O Sul das epistemologias do Sul é o Sul anti-imperial, o Sul não geográfico composto pelas lutas de inúmeras populações do Sul e do Norte geográficos contra o domínio do capitalismo, do colonialismo e do patriarcado. Chamam-se epistemologias do “Sul”, porque, historicamente, as populações do sul global foram aquelas que sofreram de forma mais grave a expansão da dominação moderna do Norte e do ocidente.

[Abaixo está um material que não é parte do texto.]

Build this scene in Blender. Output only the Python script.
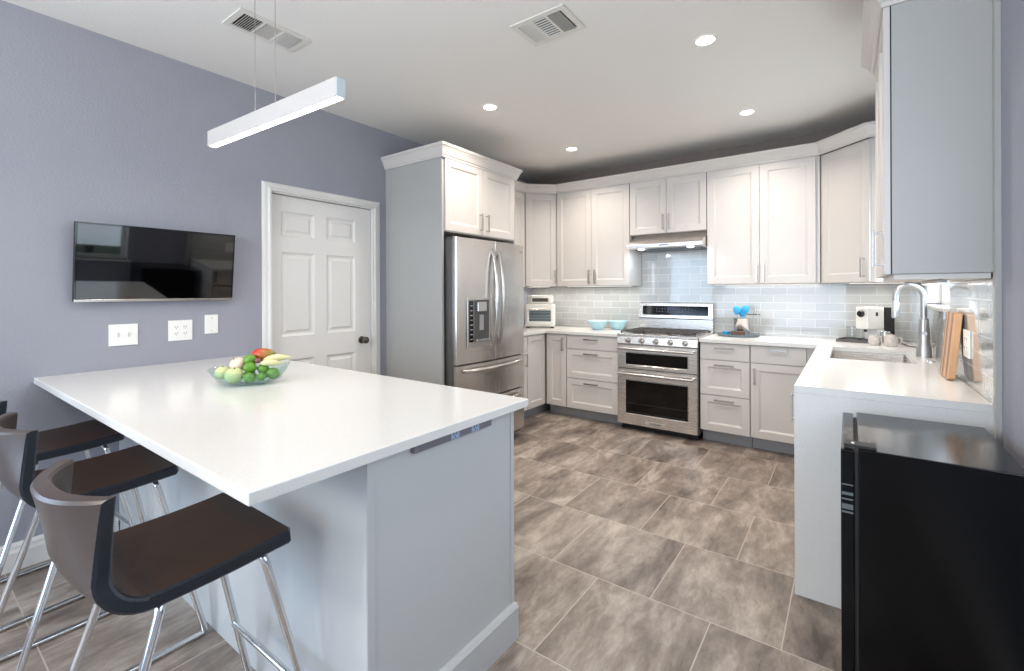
import bpy, bmesh, math, random
from mathutils import Vector, Matrix
random.seed(7)
PI = math.pi
SC = bpy.context.scene
COL = SC.collection
for o in list(bpy.data.objects):
    bpy.data.objects.remove(o)

# ------------------------------------------------------------------ camera
F_PX, YAW, ROLL = 462.339, math.radians(36.094), math.radians(-0.208)
cam_d = bpy.data.cameras.new('camera')
cam_d.sensor_width = 36.0
cam_d.lens = F_PX / 1024 * 36
cam_d.shift_x = -(512.228 - 512) / 1024
cam_d.shift_y = (292.026 - 335.5) / 1024
cam_d.clip_start = 0.05
cam = bpy.data.objects.new('camera', cam_d)
COL.objects.link(cam)
_s, _c = math.sin(YAW), math.cos(YAW)
fwd = Vector((-_s, _c, 0)); r0 = Vector((_c, _s, 0)); z0 = Vector((0, 0, 1))
rt = math.cos(ROLL) * r0 + math.sin(ROLL) * z0
up = -math.sin(ROLL) * r0 + math.cos(ROLL) * z0
M = Matrix.Identity(4)
for i in range(3):
    M[i][0], M[i][1], M[i][2] = rt[i], up[i], -fwd[i]
M[0][3], M[1][3], M[2][3] = 3.255, 0.0, 1.329
cam.matrix_world = M
SC.camera = cam

# ------------------------------------------------------------------ world, light, exposure
SC.view_settings.view_transform = 'Standard'
SC.view_settings.look = 'None'
SC.view_settings.gamma = 1
SC.view_settings.use_curve_mapping = False
SC.view_settings.exposure = 0.03
w = bpy.data.worlds.new('world'); SC.world = w; w.use_nodes = True
bg = w.node_tree.nodes['Background']
bg.inputs['Color'].default_value = (0.62, 0.78, 1.0, 1)
bg.inputs['Strength'].default_value = 1.6


def area(name, loc, target, sx, sy, power, col, shape='RECTANGLE', spread=None):
    l = bpy.data.lights.new(name, 'AREA')
    l.shape = shape; l.size = sx
    if shape in ('RECTANGLE', 'ELLIPSE'):
        l.size_y = sy
    l.energy = power; l.color = col
    if spread: l.spread = spread
    o = bpy.data.objects.new(name, l); COL.objects.link(o)
    o.location = loc
    o.rotation_euler = (Vector(target) - Vector(loc)).to_track_quat('-Z', 'Y').to_euler()
    return o


DAY = (0.74, 0.86, 1.0)
DAYB = (0.57, 0.77, 1.0)
WARM = (1.0, 0.90, 0.80)
area('rear_window_daylight', (1.85, -2.92, 1.45), (1.85, 3, 1.2), 2.7, 2.0, 56, DAYB)
area('left_fill_light', (0.06, -1.6, 1.3), (3.6, 1.6, 1.2), 1.5, 1.8, 46, DAYB)  # added blue fill for the right wall, set at an unseen left opening
area('side_window_daylight', (3.74, 1.12, 1.55), (0, 1.12, 1.3), 1.1, 1.1, 14, DAY)
area('sink_window_daylight', (3.76, 3.73, 1.65), (0, 3.4, 0.9), 0.85, 0.85, 12, DAY)
area('ceiling_fill', (1.9, -1.8, 1.9), (1.9, -0.9, 2.727), 1.8, 1.4, 62, (1.0, 0.95, 0.90))  # added unseen uplight that brightens the ceiling
CANS = [(1.066, 2.725), (1.066, 4.0), (2.612, 2.715), (2.614, 4.0), (1.066, -0.9), (2.612, -0.9)]  # last two are unseen, added behind the viewer to light the room
for x, y in CANS:
    area('can_light', (x, y, 2.712), (x, y, 0), 0.10, 0.10, 11, WARM, 'DISK', spread=math.radians(130))

# ------------------------------------------------------------------ materials
MATS = {}


def newmat(name):
    m = bpy.data.materials.new(name); m.use_nodes = True
    nt = m.node_tree
    return m, nt, nt.nodes['Principled BSDF']


def lin(c):
    return tuple(((v / 255) / 12.92 if v / 255 <= 0.04045 else ((v / 255 + 0.055) / 1.055) ** 2.4) for v in c) + (1,)


def simple(name, rgb, rough=0.5, metal=0.0, vary=0.04, scale=6.0, bump=0.0, bscale=200, coat=0.0, spec=0.5, stretch=(1, 1, 1)):
    """Principled surface with a gentle procedural variation of colour and an optional fine bump."""
    if name in MATS: return MATS[name]
    m, nt, b = newmat(name)
    tc = nt.nodes.new('ShaderNodeTexCoord'); mp = nt.nodes.new('ShaderNodeMapping')
    mp.inputs['Scale'].default_value = stretch
    nt.links.new(tc.outputs['Object'], mp.inputs['Vector'])
    n = nt.nodes.new('ShaderNodeTexNoise'); n.inputs['Scale'].default_value = scale; n.inputs['Detail'].default_value = 4
    nt.links.new(mp.outputs[0], n.inputs['Vector'])
    mx = nt.nodes.new('ShaderNodeMix'); mx.data_type = 'RGBA'
    c = lin(rgb)
    mx.inputs[6].default_value = tuple(max(0, v * (1 - vary)) for v in c[:3]) + (1,)
    mx.inputs[7].default_value = tuple(min(1, v * (1 + vary)) for v in c[:3]) + (1,)
    nt.links.new(n.outputs['Fac'], mx.inputs[0])
    nt.links.new(mx.outputs[2], b.inputs['Base Color'])
    b.inputs['Roughness'].default_value = rough
    b.inputs['Metallic'].default_value = metal
    b.inputs['Specular IOR Level'].default_value = spec
    if coat:
        b.inputs['Coat Weight'].default_value = coat; b.inputs['Coat Roughness'].default_value = 0.06
    if bump:
        n2 = nt.nodes.new('ShaderNodeTexNoise'); n2.inputs['Scale'].default_value = bscale; n2.inputs['Detail'].default_value = 3
        nt.links.new(mp.outputs[0], n2.inputs['Vector'])
        bp = nt.nodes.new('ShaderNodeBump'); bp.inputs['Strength'].default_value = bump; bp.inputs['Distance'].default_value = 0.004
        nt.links.new(n2.outputs['Fac'], bp.inputs['Height']); nt.links.new(bp.outputs[0], b.inputs['Normal'])
    MATS[name] = m
    return m


def emis(name, rgb, strength):
    if name in MATS: return MATS[name]
    m, nt, b = newmat(name)
    b.inputs['Base Color'].default_value = (0.9, 0.9, 0.9, 1) if strength > 1 else (0.02, 0.02, 0.03, 1)
    b.inputs['Emission Color'].default_value = tuple(rgb) + (1,)
    b.inputs['Emission Strength'].default_value = strength
    MATS[name] = m
    return m


def glass(name, rgb, rough=0.0, alpha=0.25, ior=1.45):
    """clear thin glass: mostly transparent with a glossy skin"""
    if name in MATS: return MATS[name]
    m, nt, b = newmat(name)
    out = nt.nodes['Material Output']
    tr = nt.nodes.new('ShaderNodeBsdfTransparent'); tr.inputs['Color'].default_value = tuple(rgb) + (1,)
    gl = nt.nodes.new('ShaderNodeBsdfGlossy'); gl.inputs['Roughness'].default_value = rough + 0.02
    fr = nt.nodes.new('ShaderNodeLayerWeight'); fr.inputs['Blend'].default_value = 0.5
    mx = nt.nodes.new('ShaderNodeMixShader')
    fac = math_node(nt, 'ADD', math_node(nt, 'MULTIPLY', math_node(nt, 'POWER', fr.outputs['Facing'], 4.0), 0.6), 0.04)
    nt.links.new(fac, mx.inputs[0]); nt.links.new(tr.outputs[0], mx.inputs[1]); nt.links.new(gl.outputs[0], mx.inputs[2])
    nt.links.new(mx.outputs[0], out.inputs['Surface'])
    MATS[name] = m
    return m


def math_node(nt, op, a, b=None):
    n = nt.nodes.new('ShaderNodeMath'); n.operation = op
    for i, v in enumerate((a, b)):
        if v is None: continue
        if isinstance(v, (int, float)): n.inputs[i].default_value = v
        else: nt.links.new(v, n.inputs[i])
    return n.outputs[0]


def mat_floor():
    m, nt, b = newmat('slate_tile')
    L = nt.links.new
    g = nt.nodes.new('ShaderNodeNewGeometry'); sx = nt.nodes.new('ShaderNodeSeparateXYZ'); L(g.outputs['Position'], sx.inputs[0])
    cb = nt.nodes.new('ShaderNodeCombineXYZ')
    L(math_node(nt, 'SUBTRACT', sx.outputs[0], 2.307 - 0.4935 * 20), cb.inputs[0])
    L(math_node(nt, 'SUBTRACT', sx.outputs[1], 1.966 - 0.5385 * 20), cb.inputs[1])
    br = nt.nodes.new('ShaderNodeTexBrick')
    br.offset = 0.5; br.offset_frequency = 2; br.squash = 1
    br.inputs['Scale'].default_value = 1
    br.inputs['Brick Width'].default_value = 0.4935; br.inputs['Row Height'].default_value = 0.5385
    br.inputs['Mortar Size'].default_value = 0.0024; br.inputs['Mortar Smooth'].default_value = 0.2
    br.inputs['Color1'].default_value = (0, 0, 0, 1); br.inputs['Color2'].default_value = (1, 1, 1, 1)
    L(cb.outputs[0], br.inputs['Vector'])
    # every tile gets its own patch of the slate pattern
    off = nt.nodes.new('ShaderNodeVectorMath'); off.operation = 'SCALE'; L(br.outputs['Color'], off.inputs[0]); off.inputs[3].default_value = 7.3
    ad = nt.nodes.new('ShaderNodeVectorMath'); ad.operation = 'ADD'; L(cb.outputs[0], ad.inputs[0]); L(off.outputs[0], ad.inputs[1])
    mp = nt.nodes.new('ShaderNodeMapping'); mp.inputs['Rotation'].default_value = (0, 0, 0.35); mp.inputs['Scale'].default_value = (3.4, 1.15, 1)
    L(ad.outputs[0], mp.inputs['Vector'])
    n1 = nt.nodes.new('ShaderNodeTexNoise'); n1.inputs['Scale'].default_value = 1.5; n1.inputs['Detail'].default_value = 9; n1.inputs['Roughness'].default_value = 0.66; n1.inputs['Distortion'].default_value = 0.35
    L(mp.outputs[0], n1.inputs['Vector'])
    n2 = nt.nodes.new('ShaderNodeTexNoise'); n2.inputs['Scale'].default_value = 9; n2.inputs['Detail'].default_value = 6; n2.inputs['Roughness'].default_value = 0.7; n2.inputs['Distortion'].default_value = 0.5
    L(mp.outputs[0], n2.inputs['Vector'])
    s = math_node(nt, 'ADD', math_node(nt, 'MULTIPLY', n1.outputs['Fac'], 0.75), math_node(nt, 'MULTIPLY', n2.outputs['Fac'], 0.25))
    rp = nt.nodes.new('ShaderNodeValToRGB')
    e = rp.color_ramp.elements
    e[0].position = 0.36; e[0].color = lin((82, 71, 64))
    e[1].position = 0.64; e[1].color = lin((178, 167, 156))
    q = e.new(0.50); q.color = lin((132, 120, 110))
    L(s, rp.inputs[0])
    mx = nt.nodes.new('ShaderNodeMix'); mx.data_type = 'RGBA'
    L(br.outputs['Fac'], mx.inputs[0]); L(rp.outputs[0], mx.inputs[6]); mx.inputs[7].default_value = lin((176, 166, 154))
    L(mx.outputs[2], b.inputs['Base Color'])
    rr = math_node(nt, 'ADD', math_node(nt, 'MULTIPLY', n2.outputs['Fac'], 0.25), 0.20)
    L(rr, b.inputs['Roughness'])
    bp = nt.nodes.new('ShaderNodeBump'); bp.inputs['Strength'].default_value = 0.25; bp.inputs['Distance'].default_value = 0.006
    h = math_node(nt, 'SUBTRACT', s, math_node(nt, 'MULTIPLY', br.outputs['Fac'], 0.5))
    L(h, bp.inputs['Height']); L(bp.outputs[0], b.inputs['Normal'])
    return m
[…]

Para essas populações, a migração para o Sul do dinamismo do capital global não se afigura necessariamente positiva (SOUSA SANTOS, 2019, p. 180).
Ao lançar mão da metáfora ambígua Sul e Norte, Sousa Santos (2019) procura deixar evidente o cuidado necessário para não recair no essencialismo. Trabalhando a partir de duas esferas, o geográfico e o epistemológico, o autor defende que no próprio Sul geográfico (América Latina, Caribe, África, Ásia e Oceania) é possível perceber a operacionalização de elementos do Norte[4] epistemológico e o contrário se faz verdadeiro. Isto é, no Norte geográfico (Europa e América do Norte), também se observam as epistemologias do Sul, por exemplo, nas lutas protagonizadas por trabalhadores, imigrantes, mulheres, refugiados, ambientalistas etc.
Aqui as epistemologias não têm nada a ver com o seu sentido convencional[5]. O objetivo é identificar e valorizar algo que foi posto historicamente como não conhecimento, inexistente, bem como favorecer a ampliação das possibilidades de representar o mundo. Isso passa pela defesa de uma sociedade em que todos os grupos, tais como, os marginalizados e subalternizados, tenham o direito de anunciar seus modos de enxergar aquilo que os cercam e compreender o mundo como seu (SOUSA SANTOS, 2019).
Nesse horizonte de debates em torno dos diferentes modos de conhecer e ser, Sousa Santos (2018) é incisivo ao declarar que as epistemologias do Sul vêm no sentido de pensar outra maneira de construir conhecimento para a transformação social. Assim, propõe-se pluralizar o conhecimento e referir-se a conhecimentos, isso, por si só, representa uma transgressão, uma vez que, para as epistemologias do Norte, o conhecimento é universal.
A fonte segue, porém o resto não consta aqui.